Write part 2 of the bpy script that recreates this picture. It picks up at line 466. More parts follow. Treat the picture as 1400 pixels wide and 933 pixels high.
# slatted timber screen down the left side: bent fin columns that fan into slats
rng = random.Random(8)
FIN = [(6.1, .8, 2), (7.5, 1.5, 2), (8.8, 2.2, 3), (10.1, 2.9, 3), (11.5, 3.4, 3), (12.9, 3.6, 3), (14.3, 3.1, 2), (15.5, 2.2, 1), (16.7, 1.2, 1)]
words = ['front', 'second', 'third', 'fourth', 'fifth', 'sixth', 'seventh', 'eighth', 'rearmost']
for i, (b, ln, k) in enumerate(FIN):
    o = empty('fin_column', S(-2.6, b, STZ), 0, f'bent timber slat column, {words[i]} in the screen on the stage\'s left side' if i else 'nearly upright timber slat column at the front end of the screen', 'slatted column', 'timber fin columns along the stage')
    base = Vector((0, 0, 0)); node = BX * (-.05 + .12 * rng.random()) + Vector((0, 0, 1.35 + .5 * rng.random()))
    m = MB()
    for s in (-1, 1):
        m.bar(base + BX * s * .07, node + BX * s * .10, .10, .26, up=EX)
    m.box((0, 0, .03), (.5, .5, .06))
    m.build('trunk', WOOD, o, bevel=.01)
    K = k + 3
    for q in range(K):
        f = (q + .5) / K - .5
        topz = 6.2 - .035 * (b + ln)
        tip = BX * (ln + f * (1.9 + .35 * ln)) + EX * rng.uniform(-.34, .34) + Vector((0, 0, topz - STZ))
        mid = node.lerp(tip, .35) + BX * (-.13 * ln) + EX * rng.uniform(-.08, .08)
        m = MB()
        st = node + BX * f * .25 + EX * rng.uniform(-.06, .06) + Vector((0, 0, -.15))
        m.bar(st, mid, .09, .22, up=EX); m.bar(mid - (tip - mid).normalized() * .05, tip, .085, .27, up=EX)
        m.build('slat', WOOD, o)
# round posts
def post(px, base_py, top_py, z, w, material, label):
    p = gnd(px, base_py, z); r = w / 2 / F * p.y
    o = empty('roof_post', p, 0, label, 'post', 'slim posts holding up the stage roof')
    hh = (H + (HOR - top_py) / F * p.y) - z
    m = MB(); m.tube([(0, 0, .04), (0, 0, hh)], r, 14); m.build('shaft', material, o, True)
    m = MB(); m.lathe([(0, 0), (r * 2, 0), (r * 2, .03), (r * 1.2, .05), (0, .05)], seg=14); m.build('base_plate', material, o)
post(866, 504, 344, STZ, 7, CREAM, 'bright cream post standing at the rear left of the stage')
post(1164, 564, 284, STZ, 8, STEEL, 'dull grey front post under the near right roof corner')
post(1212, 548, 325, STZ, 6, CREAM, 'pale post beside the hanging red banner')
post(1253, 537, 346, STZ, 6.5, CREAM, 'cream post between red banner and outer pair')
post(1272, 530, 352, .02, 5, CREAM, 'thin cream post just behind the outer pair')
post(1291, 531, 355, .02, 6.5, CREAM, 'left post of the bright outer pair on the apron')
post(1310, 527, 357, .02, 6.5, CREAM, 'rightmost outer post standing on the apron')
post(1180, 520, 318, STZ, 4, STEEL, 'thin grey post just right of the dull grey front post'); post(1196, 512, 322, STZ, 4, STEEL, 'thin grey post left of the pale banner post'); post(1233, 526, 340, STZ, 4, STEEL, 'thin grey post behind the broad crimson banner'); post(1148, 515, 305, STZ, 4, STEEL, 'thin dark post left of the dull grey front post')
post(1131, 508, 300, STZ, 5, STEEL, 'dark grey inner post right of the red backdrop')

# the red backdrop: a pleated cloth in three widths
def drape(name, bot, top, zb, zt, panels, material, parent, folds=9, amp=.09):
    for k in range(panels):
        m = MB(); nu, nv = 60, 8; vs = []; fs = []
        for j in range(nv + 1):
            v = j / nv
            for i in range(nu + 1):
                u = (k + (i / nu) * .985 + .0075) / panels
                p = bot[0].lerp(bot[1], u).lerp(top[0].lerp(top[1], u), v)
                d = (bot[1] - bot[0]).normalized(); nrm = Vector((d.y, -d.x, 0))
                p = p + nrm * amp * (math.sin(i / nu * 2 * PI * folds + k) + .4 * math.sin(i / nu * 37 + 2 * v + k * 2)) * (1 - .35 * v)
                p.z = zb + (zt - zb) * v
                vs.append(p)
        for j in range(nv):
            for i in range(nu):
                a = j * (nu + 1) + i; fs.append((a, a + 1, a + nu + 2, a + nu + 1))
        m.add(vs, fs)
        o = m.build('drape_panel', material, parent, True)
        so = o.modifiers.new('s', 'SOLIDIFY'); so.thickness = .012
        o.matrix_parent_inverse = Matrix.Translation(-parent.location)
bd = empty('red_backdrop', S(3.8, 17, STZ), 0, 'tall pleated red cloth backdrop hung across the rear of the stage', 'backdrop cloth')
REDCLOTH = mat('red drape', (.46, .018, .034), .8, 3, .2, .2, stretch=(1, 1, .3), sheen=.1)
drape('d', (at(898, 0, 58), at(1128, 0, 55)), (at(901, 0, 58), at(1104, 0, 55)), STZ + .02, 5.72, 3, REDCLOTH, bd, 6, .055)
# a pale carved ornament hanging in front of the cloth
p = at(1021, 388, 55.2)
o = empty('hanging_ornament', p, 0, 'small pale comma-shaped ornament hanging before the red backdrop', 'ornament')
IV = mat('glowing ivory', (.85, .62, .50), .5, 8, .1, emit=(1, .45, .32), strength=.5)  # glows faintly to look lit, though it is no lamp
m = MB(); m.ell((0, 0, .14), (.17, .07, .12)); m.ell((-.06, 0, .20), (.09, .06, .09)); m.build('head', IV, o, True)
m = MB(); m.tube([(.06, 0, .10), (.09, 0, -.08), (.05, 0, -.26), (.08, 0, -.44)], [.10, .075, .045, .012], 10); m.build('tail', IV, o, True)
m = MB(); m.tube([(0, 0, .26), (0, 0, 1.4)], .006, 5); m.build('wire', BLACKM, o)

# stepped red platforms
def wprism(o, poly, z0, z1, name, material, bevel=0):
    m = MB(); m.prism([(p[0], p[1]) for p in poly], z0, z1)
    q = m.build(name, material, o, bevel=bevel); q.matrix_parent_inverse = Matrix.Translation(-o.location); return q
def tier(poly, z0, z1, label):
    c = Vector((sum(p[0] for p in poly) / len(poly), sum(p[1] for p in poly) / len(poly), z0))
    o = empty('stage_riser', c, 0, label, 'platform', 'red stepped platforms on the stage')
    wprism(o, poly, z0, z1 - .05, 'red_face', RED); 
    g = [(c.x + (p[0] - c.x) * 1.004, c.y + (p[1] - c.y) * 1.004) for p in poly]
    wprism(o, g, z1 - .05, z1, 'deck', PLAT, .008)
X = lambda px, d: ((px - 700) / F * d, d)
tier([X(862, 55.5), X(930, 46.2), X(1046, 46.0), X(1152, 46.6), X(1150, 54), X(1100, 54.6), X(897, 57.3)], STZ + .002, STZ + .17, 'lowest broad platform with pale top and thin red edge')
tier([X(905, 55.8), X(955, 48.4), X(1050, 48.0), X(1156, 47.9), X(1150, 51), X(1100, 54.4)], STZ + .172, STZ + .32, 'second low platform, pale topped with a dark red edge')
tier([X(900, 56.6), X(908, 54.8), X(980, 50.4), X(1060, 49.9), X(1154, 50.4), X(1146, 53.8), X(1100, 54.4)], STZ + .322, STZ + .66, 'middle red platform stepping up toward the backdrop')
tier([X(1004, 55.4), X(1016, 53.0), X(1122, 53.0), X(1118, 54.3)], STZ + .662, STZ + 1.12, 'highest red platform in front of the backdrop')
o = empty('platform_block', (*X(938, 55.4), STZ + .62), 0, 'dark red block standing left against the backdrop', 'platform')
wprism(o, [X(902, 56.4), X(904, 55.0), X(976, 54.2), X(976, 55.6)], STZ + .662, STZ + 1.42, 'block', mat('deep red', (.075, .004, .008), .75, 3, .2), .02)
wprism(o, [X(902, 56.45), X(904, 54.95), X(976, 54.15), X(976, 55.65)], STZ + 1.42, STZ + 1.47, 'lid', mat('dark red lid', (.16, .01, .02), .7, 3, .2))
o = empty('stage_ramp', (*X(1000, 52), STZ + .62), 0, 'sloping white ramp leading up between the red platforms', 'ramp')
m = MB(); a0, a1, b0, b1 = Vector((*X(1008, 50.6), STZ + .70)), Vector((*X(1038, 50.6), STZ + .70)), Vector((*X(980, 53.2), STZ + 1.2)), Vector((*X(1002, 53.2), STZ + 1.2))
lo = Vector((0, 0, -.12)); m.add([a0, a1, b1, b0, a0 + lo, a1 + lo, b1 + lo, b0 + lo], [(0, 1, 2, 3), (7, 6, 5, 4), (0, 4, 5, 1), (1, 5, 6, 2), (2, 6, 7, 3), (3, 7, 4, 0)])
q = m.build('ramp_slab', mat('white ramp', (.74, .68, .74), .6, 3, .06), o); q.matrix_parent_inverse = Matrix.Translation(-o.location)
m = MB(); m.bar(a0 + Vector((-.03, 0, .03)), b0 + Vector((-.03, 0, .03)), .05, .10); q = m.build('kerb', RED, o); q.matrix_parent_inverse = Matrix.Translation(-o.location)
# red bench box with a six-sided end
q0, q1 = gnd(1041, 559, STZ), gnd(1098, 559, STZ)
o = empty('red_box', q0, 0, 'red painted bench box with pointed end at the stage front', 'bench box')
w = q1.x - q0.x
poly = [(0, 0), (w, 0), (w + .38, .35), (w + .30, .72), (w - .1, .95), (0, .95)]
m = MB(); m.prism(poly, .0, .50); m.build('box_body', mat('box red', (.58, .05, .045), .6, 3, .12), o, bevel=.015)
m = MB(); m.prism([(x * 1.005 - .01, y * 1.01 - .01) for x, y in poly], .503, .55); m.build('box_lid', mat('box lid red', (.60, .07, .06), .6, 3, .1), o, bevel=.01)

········

Pull out every line containing "that".

TASK SOLUTION:
Write part 2 of the bpy script that recreates this picture. It picks up at line 466. More parts follow. Treat the picture as 1400 pixels wide and 933 pixels high.
# slatted timber screen down the left side: bent fin columns that fan into slats